Although the unit had the element of surprise when they first entered the town, the following months saw a pattern of attacks on the soldiers who were trying to hold the perimeter.

"The boys were under a lot of pressure stuck out in isolated checkpoints, being under daily attack at very close range," Maj Harris added.

'Three-way stand-off'

Part of the ongoing battle was securing the hearts and minds of local Afghans, which wasn't easy according to Maj Harris.

He said: "They were very cautious to begin with, as you can understand.

"They wanted to make sure they backed the right side, as I think any of us would.

"For the first couple of weeks there was a three-way stand-off between the Taliban the locals and us."

"It was all about communication and persuasion and making them understand we were there to stay and we brought the better options."

The six-month tour wasn't without casualties. The Battalion lost five members and the poignancy isn't lost during days like today.

Maj Harris said: "As an army our eyes are open on these things.

"Everyone is pleased for each other to be given recognition for things that they've done and their unit has done but it's never far from your mind, the cost we pay.
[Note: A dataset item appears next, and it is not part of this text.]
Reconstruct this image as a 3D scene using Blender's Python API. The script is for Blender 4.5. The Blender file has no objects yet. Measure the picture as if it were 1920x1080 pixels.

Afghan children in Helmand province
Good communications with local Afghans play a crucial role

"Your thoughts are never far away from the people who are wounded or died.

"But there's enormous corporate pride in what we do. When you're actually out there you do see the benefits and you do see the difference you make."

As with any talk of Afghanistan, the question always comes back to whether the war is winnable.

A recent BBC poll suggested that 64% of British people didn't think it was.

But Maj Harris says that from his experience the British presence is having an effect.

"I suspect 64% haven't been there," he said. "I can personally say that the effect that we're having on a weekly, monthly basis is very positive and our efforts are truly appreciated by the Afghans, there's no doubt about it."